Waves of vendors and other volunteers flooded Water Street yesterday to clean up and “water the dead roots of the Garden City”.
The more than 100 persons gathered around 8 am at City Hall where they all registered their names and collected gloves, bags, masks and cleaning equipment from the council. After the equipment was shared out most people gathered and marched along in different groups to the southern end of Water Street at the Stabroek Market area.
The air was filled with unity and cooperation as the mass of volunteers dissolved into smaller units around the market area and cleaned drains, trash piles and any unused wooded structures around the area. Scores of bins were placed in the area and heavy-duty vehicles patrolled the street in a bid to dispose of all of the excess garbage and sand that were being cleared from the drains and road.
The cleanup continued through the scorching morning sun with vendors’ and volunteers’ faces flushed and dripping sweat. They worked with gusto and praised the City Council for pushing the campaign.
“I does vend on Regent Street not Water Street but you can’t think like that brother, it’s a country-wide thing and if you want to see a change then you gotto pick yourself up and make an effort. We all in this together, we all want to see change,” a vendor said to Stabroek News yesterday. He further stated that he was very happy with the council’s decision to start and continue with the clean-up campaign as he thinks the “roots of the Garden City need to be cleaned and watered to regrow”.
“This is we own, all this land and road and gutter is we the citizens’ own, no one else. So we gotto keep it clean,” another vendor added.
Ryman Fraser, a vendor who works around the Water Street area showered his appreciation on the campaign and the unity and cooperation that he had noticed since the start. “What I got to say is it is very good and it is going to bring back the Garden City… I remember as a little boy this area was always tidy and you coulda even catch fish in the drains. Now you can’t even walk next to them,” he said. “I love how everyone is cooperating in this cooperative country… everybody come out today and trying to make the country beautiful again and you have to appreciate that,” he added.
“It’s amazing at how many people I see turn up this morning and deh cleaning all over you know, everybody is out here and I thank God for change… We get change and we are seeing change. Don’t bother with people, everything happens in time and it takes time,” Fraser said.

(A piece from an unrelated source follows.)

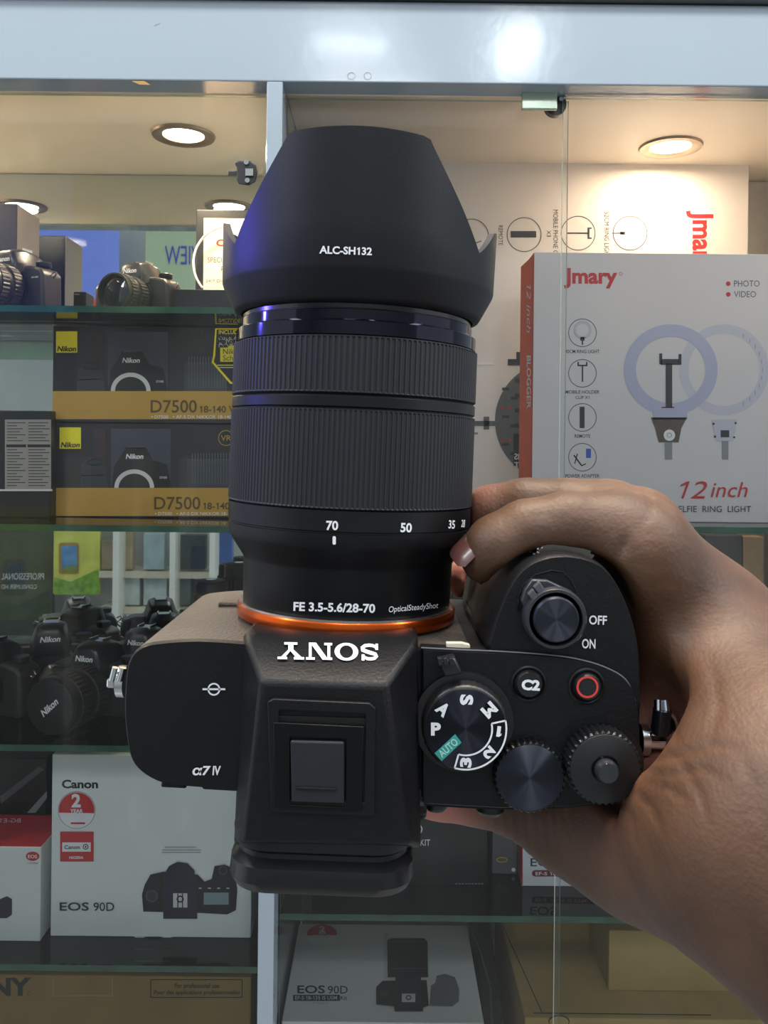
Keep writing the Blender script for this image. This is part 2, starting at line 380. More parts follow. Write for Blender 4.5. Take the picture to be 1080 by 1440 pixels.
# --- big rotated ring light box (back)
JB = mat('jmary_white_card', (226, 218, 214), 0.35, noise=(8, 0.02))
Yb = 1.215
t = carton('ring_light_box', 'large pale ring light box turned on its side behind the smaller one', 'box', 560, 226, 1051, 700, Yb, 0.06, JB, zbase=zR[0])
p = Print(yplane(Yb))
p.text(I['red'], 'Jmary', 975, 296, 27, 88, rot=90, bold=0.03)
p.text(I['dark'], '52CM RING LIGHT', 850, 298, 6.5, 66, rot=90); p.text(I['dark'], 'MOBILE PHONE CLIP', 778, 295, 6.5, 72, rot=90); p.text(I['dark'], 'X3', 769, 324, 5.5, rot=90); p.text(I['dark'], 'REMOTE', 701, 317, 6, 28, rot=90)
for cx, cy in ((663, 332), (737, 330), (813, 328), (886, 328)): p.ring(I['mid'], cx, cy, 24.5, 1.3)
p.rect(I['dark'], 718, 325, 754, 334); p.rect(I['dark'], 797, 327, 829, 329); p.rect(I['dark'], 826, 320, 829, 336); p.rect(I['dark'], 829, 320, 832, 322); p.rect(I['dark'], 829, 334, 832, 336)
p.ring(I['lav'], 890, 328, 18, 5); p.rect(I['dark'], 872, 326, 879, 330); p.line(I['dark'], 861, 328, 872, 328, 1.2); p.ring(I['mid'], 655, 322, 6, 1); p.line(I['mid'], 658, 328, 668, 342, 1.5); p.line(I['mid'], 668, 342, 677, 339, 1.5)
# printed dark round photo seen at the left
sg = circ(780, 592, 84, 30, 115, 245)
p.poly(I['mid'], sg); p.up()
for k in range(9): p.rect(I['dark'], 706 + (k % 3) * 12, 545 + k * 13, 716 + (k % 3) * 12, 549 + k * 13)
for k in range(6): p.line(I['dark'], 724, 535 + k * 21, 742, 537 + k * 21, 6)
p.disc(I['red'], 708, 619, 2); p.disc(I['red'], 717, 619, 2); p.disc(I['red'], 707, 574, 2); p.disc(I['red'], 717, 574, 2)
p.rect(I['navy'], 722, 610, 742, 655)
p.rect(I['dark'], 714, 505, 740, 514); p.rect(I['dark'], 726, 495, 737, 506); p.rect(I['mid'], 664, 592, 700, 599); p.rect(I['mid'], 680, 586, 688, 604)
p.rect(I['grey'], 642, 608, 672, 611); p.rect(I['white'], 672, 510, 694, 513)
p.up(); p.text(I['white'], 'TRANS', 757, 646, 8, -34, bold=0.02); p.text(I['white'], 'POINT', 757, 657, 7, -34, bold=0.02)  # mirrored words of a window reflection, painted onto the box as white ink
p.done(t)

# --- front 12 inch ring light box
Yj = restY(734, zR[0], 920)
JF = mat('cool_white_card', (216, 211, 214), 0.38, noise=(8, 0.02))
ORG = mat('orange_card_side', (238, 104, 66), 0.45)
t = carton('ring_light_box', 'upright white 12 inch selfie ring light box with orange side', 'box', 749, 356, 1110, 734, Yj, 0.09, JF, zbase=zR[0], side=ORG)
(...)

Fraser admonished the citizens and the council that it is not a “one horse” race and that after the clean-up there should be measures put in place that will prevent littering and keep the areas cleaned. “We need more bins. All of these big business around the area should have a bin at their door or somewhere close by. We also need for people to realise that littering affects us all. Even if it is a small piece of paper you shouldn’t throw it on the ground, you wouldn’t like it if anyone come and throw garbage around where you are working or living so you shouldn’t be throwing those things, anything,” he said. Fraser added that the littering and pollution laws should be better implemented so as to target littering from every perspective.

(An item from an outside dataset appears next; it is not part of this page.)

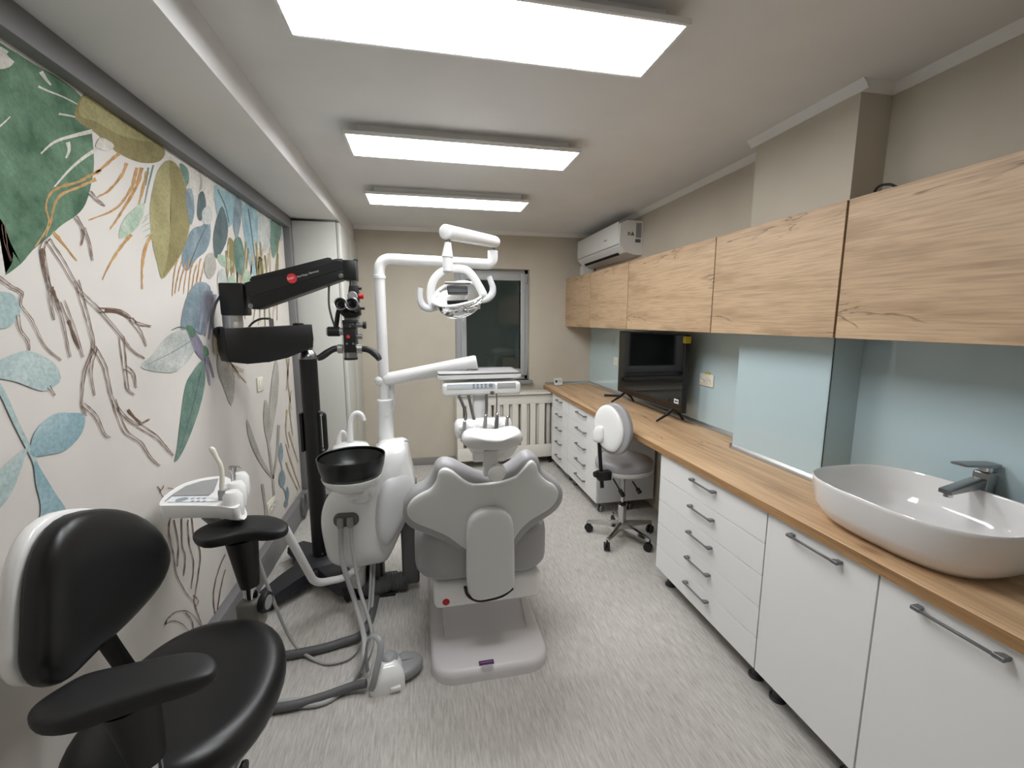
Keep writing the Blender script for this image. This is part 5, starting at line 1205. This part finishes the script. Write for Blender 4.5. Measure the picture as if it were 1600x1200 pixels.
# --- teal round leaves at the left edge
leaf([(-40, 450), (0, 455), (20, 460), (32, 477), (30, 493), (17, 509), (0, 513), (-40, 505)], W_TEALP)
leaf([(-30, 570), (0, 562), (23, 553), (43, 548), (67, 556), (87, 570), (95, 590), (88, 602), (68, 611), (40, 602), (20, 595), (-30, 585)], W_TEALP)
strokes('stem_print', [[(-10, 590), (8, 622), (25, 660), (44, 698), (55, 722), (64, 760)]], 10, W_TEALP, 7)
leaf([(47, 706), (55, 674), (83, 648), (110, 645), (132, 649), (128, 677), (103, 703), (77, 710), (55, 713)], W_TEAL)
leaf([(46, 697), (40, 712), (25, 755), (8, 785), (-25, 815), (-25, 765), (0, 735), (25, 712)], W_TEALP)
leaf([(54, 720), (68, 740), (85, 768), (105, 800), (100, 822), (80, 828), (62, 826), (64, 790), (56, 755)], W_TEAL)
# --- sepia branches
branch('branch_print', [[(75, 372), (66, 392), (75, 440), (95, 490), (102, 520), (110, 558)], [(66, 392), (74, 430), (80, 475), (85, 500)], [(98, 470), (118, 520), (130, 558)], [(75, 374), (100, 412), (126, 456), (155, 484), (190, 525), (205, 546), (226, 560)], [(155, 484), (188, 487), (213, 504), (236, 510)], [(205, 498), (220, 520), (229, 541)]], 7, W_BROWN)
branch('branch_print', [[(120, 438), (132, 480), (140, 510), (146, 542), (132, 582), (128, 630), (135, 650)], [(146, 542), (163, 570), (170, 600), (180, 632), (210, 662), (234, 655)], [(178, 625), (195, 672), (220, 692), (236, 716), (250, 728)], [(215, 664), (244, 682), (258, 698), (271, 712)], [(130, 632), (150, 650), (163, 678), (173, 684)], [(190, 526), (196, 580), (200, 608), (210, 617)], [(195, 574), (208, 584), (213, 606)], [(148, 545), (142, 580), (148, 618)]], 7, W_BROWN)
branch('branch_print', [[(-6, 430), (18, 448), (34, 457), (33, 477), (50, 500), (70, 540), (96, 563)], [(28, 492), (32, 515), (44, 532), (46, 548)], [(5, 350), (10, 385), (18, 408)], [(118, 338), (130, 360), (127, 384)], [(130, 356), (140, 380), (145, 407)], [(140, 300), (155, 315), (164, 322)], [(76, 604), (82, 612), (86, 618)]], 5, W_BROWN)
strokes('branch_print', [[(66, 388), (68, 410), (72, 430)], [(82, 448), (90, 470), (96, 487)], [(108, 500), (116, 525), (124, 545)], [(165, 484), (185, 487), (205, 498)], [(200, 640), (210, 652), (220, 660)]], 4, W_BROWN, 2, 0.5)
# --- sketched leaves near the skirting
strokes('sketched_leaf_print', [[(268, 806), (264, 830), (272, 870), (276, 896), (290, 925), (303, 939)], [(300, 806), (303, 835), (313, 862), (310, 900), (303, 939)], [(284, 808), (285, 850), (290, 872), (287, 900)], [(272, 812), (279, 850), (277, 885)], [(294, 812), (296, 850), (303, 880), (299, 920)], [(303, 939), (308, 955), (316, 978)], [(302, 930), (310, 938), (305, 950)]], 1.5, W_BROWN, 1.1, 0.4)
strokes('sketched_leaf_print', [[(258, 976), (263, 966), (276, 956), (292, 955), (306, 966), (318, 986)], [(258, 976), (270, 970), (285, 975), (294, 985)], [(290, 957), (300, 970), (302, 985)], [(336, 958), (334, 925), (342, 890), (352, 866)], [(340, 955), (345, 920), (352, 890)], [(246, 760), (252, 766), (256, 758)], [(250, 765), (254, 775), (264, 780), (272, 766), (262, 762)]], 1.4, W_BROWN, 1.0, 0.4)
# --- grey plants at the far end
leaf([(386, 655), (396, 680), (408, 712), (425, 746), (412, 732), (398, 708), (388, 680)], W_GREYG)
leaf([(414, 625), (420, 640), (422, 690), (418, 692), (412, 660)], W_GREYG)
leaf([(432, 560), (436, 600), (430, 650), (422, 692), (420, 660), (424, 600)], W_GREYG)
strokes('stem_print', [[(416, 640), (420, 693), (427, 752), (429, 790)], [(436, 664), (433, 709), (427, 748)], [(410, 756), (414, 785), (416, 806)]], 4, W_GREYG, 3)
for x, y, w, hh in ((439, 708, 3.4, 17), (441, 748, 5, 15), (449, 772, 2.8, 12), (447, 787, 3, 6)):
    leaf([(x, y - hh), (x + w, y - hh * 0.3), (x + w * 0.8, y + hh * 0.5), (x, y + hh), (x - w, y + hh * 0.4), (x - w * 0.9, y - hh * 0.4)], W_SLATE, 'pod_print')
strokes('stem_print', [[(439, 722), (442, 740)], [(442, 760), (448, 775)]], 1.5, W_SLATE, 1.0)
strokes('grass_stroke_print', [[(452, 674), (459, 700), (466, 722)], [(447, 694), (458, 730), (469, 762)], [(447, 722), (456, 745), (466, 766)], [(449, 640), (447, 670), (452, 700)], [(455, 610), (453, 640), (458, 680)], [(452, 560), (450, 590), (455, 640)], [(446, 540), (450, 580), (448, 610)]], 2.2, W_TAN, 1.2, 0.3)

Other vendors and volunteers welcomed the suggestions Fraser was making and lauded the city’s efforts and contributions towards keeping the city clean.

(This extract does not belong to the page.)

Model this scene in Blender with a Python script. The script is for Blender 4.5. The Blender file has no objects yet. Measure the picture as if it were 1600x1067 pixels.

While Water Street was the targeted area, vendors expanded and cleaned several streets that run horizontal to Water Street.
At the end of the exercise, every person who registered was to receive a certificate of participation. The council has also struck a deal with the vendors around the area to have them pay $1,000 a week to the council who will keep the surrounding area clean.
The campaign started last week on Regent Street and will continue in the coming weeks.